____ DATASET RECORDS

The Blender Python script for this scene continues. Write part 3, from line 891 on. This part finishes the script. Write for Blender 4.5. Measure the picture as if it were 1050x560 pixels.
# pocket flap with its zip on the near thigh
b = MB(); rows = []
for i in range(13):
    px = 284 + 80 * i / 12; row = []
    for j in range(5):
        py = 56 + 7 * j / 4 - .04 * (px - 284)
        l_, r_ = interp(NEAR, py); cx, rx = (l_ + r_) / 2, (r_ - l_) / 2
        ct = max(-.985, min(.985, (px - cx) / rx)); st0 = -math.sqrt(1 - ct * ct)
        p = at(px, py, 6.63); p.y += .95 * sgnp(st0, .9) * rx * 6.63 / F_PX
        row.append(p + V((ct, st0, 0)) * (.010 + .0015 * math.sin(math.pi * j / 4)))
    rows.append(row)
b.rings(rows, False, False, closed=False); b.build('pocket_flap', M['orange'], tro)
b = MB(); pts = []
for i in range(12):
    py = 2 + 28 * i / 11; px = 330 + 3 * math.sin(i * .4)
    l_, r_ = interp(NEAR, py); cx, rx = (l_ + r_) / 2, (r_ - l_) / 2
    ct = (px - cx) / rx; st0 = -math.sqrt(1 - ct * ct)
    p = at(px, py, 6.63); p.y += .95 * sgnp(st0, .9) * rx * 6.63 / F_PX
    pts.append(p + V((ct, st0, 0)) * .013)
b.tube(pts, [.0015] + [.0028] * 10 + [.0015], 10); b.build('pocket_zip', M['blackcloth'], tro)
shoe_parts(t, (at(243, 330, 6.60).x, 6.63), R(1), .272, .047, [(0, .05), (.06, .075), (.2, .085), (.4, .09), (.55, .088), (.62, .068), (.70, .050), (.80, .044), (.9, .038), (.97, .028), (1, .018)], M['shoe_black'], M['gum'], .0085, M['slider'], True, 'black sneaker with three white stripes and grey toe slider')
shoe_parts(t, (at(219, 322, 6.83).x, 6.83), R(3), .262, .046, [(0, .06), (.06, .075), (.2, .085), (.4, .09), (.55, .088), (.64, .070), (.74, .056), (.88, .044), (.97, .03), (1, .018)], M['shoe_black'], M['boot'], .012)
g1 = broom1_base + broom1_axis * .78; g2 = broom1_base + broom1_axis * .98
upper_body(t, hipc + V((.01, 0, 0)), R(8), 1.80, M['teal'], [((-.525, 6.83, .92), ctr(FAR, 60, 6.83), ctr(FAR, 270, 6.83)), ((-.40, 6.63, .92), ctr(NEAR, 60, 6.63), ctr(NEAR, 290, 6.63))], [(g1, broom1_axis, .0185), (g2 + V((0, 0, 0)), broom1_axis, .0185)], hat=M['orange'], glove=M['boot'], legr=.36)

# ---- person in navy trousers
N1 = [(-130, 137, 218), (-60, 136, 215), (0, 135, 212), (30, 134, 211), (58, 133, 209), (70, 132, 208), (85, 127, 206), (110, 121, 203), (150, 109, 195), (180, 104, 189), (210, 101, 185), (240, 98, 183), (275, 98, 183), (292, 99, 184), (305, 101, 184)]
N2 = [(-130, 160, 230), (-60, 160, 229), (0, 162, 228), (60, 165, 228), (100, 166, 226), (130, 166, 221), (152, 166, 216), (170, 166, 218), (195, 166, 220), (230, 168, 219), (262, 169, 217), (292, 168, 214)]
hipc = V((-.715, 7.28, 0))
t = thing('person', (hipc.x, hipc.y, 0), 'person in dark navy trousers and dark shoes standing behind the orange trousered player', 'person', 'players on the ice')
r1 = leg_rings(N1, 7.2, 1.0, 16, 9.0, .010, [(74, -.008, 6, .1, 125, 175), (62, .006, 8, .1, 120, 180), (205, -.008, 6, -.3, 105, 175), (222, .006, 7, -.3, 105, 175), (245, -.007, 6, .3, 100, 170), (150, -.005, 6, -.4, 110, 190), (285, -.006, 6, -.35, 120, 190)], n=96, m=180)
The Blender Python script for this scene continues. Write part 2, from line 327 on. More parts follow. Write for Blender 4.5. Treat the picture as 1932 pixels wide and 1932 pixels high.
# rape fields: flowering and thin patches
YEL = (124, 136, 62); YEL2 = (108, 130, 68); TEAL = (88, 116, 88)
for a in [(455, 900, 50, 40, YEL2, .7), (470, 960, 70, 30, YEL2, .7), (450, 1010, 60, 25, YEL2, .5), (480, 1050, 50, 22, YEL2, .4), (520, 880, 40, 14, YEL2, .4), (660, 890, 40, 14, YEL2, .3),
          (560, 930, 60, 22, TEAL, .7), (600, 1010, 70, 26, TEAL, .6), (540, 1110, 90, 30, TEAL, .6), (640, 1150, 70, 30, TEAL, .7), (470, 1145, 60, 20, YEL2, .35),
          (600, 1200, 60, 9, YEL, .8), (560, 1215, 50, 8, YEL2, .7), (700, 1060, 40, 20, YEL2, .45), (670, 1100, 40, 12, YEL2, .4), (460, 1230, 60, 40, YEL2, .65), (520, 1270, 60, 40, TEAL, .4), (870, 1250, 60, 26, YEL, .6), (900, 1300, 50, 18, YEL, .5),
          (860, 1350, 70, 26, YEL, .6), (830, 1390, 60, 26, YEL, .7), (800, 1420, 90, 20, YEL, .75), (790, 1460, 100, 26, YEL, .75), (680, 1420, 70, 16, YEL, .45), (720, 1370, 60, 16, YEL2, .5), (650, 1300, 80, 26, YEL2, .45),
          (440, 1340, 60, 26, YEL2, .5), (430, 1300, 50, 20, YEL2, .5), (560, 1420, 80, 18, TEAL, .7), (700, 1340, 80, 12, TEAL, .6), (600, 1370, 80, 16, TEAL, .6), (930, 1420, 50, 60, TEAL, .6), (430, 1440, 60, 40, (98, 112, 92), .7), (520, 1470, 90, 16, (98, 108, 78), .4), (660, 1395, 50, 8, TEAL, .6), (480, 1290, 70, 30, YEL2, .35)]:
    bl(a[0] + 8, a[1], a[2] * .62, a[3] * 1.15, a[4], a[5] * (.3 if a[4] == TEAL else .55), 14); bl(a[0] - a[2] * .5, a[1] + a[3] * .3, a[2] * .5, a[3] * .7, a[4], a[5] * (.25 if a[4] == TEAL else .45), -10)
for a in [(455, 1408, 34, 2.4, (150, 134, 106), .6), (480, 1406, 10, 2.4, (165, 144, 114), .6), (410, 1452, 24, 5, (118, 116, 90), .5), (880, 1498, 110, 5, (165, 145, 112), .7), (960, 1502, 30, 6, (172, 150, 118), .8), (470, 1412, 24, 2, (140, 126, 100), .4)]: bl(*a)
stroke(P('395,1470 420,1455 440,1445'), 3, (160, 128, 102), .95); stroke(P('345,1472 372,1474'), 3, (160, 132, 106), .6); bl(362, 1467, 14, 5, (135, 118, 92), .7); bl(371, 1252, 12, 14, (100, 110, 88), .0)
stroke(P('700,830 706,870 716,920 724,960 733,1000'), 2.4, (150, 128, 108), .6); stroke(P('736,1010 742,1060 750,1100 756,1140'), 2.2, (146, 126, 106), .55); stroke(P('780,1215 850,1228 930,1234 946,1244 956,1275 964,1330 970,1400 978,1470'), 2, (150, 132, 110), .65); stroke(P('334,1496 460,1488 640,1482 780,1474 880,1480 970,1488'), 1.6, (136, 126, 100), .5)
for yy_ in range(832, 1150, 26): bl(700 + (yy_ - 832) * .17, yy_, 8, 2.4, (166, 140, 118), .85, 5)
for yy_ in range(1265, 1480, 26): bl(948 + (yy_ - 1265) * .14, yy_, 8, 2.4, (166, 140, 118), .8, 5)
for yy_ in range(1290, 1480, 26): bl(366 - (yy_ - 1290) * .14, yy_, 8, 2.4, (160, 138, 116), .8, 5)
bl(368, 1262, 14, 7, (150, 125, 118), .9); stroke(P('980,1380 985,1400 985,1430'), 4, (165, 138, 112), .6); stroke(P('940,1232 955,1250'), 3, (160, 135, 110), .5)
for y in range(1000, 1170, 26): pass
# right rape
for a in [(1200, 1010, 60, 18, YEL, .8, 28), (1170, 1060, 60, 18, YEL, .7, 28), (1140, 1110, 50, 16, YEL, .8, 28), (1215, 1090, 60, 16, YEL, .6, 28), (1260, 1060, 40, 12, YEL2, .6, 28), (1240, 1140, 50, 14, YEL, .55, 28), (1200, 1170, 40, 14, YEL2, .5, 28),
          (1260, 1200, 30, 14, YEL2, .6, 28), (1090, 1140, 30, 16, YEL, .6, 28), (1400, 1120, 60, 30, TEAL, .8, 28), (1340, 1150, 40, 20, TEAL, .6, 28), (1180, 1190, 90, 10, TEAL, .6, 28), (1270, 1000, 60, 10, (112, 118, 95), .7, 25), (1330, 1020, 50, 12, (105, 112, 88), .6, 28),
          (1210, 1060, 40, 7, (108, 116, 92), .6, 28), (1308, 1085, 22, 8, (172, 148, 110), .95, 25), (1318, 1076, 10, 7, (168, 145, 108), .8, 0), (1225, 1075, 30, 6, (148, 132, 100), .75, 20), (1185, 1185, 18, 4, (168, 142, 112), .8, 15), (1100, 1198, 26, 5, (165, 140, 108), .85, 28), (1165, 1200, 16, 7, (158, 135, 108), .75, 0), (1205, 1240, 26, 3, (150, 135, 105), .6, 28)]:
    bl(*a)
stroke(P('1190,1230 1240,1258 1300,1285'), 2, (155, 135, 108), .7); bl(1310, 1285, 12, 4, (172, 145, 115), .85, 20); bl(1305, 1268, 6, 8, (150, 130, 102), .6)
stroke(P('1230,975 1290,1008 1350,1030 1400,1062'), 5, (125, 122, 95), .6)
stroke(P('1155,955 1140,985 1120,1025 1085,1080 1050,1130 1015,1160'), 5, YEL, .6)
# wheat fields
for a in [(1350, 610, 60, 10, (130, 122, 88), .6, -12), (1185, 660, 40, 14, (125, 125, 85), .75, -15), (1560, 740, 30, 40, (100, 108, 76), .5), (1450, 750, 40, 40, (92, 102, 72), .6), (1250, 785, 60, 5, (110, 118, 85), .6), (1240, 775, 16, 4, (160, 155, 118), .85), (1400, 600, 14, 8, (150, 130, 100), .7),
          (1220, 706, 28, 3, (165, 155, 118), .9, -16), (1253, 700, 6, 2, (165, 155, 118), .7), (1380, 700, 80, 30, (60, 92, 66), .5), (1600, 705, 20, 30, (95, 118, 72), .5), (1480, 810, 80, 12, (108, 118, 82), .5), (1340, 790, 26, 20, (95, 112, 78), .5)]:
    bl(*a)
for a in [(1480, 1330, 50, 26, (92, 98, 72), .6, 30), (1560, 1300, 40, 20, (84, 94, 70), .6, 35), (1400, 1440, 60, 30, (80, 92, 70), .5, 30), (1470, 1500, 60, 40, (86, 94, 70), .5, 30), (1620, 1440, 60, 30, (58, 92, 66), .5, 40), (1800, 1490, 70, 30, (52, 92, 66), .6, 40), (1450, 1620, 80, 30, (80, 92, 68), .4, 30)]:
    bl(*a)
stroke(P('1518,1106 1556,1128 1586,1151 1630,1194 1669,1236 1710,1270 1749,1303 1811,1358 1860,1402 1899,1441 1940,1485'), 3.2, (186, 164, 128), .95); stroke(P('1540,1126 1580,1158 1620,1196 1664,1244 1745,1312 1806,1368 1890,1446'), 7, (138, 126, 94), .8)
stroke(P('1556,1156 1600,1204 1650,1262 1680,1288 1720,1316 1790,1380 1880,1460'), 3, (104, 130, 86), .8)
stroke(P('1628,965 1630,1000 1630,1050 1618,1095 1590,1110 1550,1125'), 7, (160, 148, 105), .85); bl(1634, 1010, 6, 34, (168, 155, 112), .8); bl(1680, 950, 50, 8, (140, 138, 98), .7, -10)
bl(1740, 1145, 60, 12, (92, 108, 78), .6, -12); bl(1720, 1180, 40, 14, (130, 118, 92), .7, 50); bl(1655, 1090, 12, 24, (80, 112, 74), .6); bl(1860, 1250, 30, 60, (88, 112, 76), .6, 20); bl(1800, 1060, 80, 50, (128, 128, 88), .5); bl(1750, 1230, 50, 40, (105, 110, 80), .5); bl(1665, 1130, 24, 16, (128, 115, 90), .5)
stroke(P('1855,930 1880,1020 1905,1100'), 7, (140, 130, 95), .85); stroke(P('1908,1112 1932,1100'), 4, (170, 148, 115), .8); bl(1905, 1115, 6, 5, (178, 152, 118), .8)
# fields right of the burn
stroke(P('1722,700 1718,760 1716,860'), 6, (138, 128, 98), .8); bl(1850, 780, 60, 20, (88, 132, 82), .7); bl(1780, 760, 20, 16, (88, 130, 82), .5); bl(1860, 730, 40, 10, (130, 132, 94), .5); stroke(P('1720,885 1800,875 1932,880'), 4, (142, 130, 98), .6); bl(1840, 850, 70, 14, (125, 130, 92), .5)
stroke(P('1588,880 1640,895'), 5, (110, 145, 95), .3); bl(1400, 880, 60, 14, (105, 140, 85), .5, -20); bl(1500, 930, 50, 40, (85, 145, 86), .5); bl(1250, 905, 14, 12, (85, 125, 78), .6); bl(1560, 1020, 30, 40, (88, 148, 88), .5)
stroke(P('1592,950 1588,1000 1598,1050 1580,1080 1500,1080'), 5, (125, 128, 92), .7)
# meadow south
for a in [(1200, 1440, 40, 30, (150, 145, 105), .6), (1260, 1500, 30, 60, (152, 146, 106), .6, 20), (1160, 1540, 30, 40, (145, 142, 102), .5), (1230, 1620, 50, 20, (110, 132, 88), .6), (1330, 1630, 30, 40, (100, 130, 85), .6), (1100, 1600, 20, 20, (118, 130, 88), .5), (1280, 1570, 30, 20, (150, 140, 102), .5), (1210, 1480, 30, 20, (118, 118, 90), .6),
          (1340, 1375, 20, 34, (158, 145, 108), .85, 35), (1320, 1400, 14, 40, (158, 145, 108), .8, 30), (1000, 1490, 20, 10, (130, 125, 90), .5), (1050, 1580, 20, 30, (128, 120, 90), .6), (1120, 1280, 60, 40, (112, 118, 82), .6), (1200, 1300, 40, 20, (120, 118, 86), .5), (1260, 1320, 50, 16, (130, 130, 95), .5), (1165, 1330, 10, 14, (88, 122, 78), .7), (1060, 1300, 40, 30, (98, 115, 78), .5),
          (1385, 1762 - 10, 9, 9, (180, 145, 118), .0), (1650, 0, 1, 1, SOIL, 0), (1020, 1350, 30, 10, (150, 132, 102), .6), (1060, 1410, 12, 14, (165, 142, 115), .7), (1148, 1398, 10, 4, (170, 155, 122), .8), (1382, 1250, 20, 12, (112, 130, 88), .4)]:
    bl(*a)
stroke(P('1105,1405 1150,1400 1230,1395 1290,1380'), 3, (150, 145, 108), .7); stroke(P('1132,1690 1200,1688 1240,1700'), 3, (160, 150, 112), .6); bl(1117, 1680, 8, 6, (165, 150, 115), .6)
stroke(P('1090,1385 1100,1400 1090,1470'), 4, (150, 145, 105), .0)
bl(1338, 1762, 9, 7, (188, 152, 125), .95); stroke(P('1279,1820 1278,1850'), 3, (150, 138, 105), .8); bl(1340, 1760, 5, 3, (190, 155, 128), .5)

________

:: TASK ::
Spot every line that holds "pixels" and copy it.

:: RESPONSE BELOW ::
The Blender Python script for this scene continues. Write part 3, from line 891 on. This part finishes the script. Write for Blender 4.5. Measure the picture as if it were 1050x560 pixels.
The Blender Python script for this scene continues. Write part 2, from line 327 on. More parts follow. Write for Blender 4.5. Treat the picture as 1932 pixels wide and 1932 pixels high.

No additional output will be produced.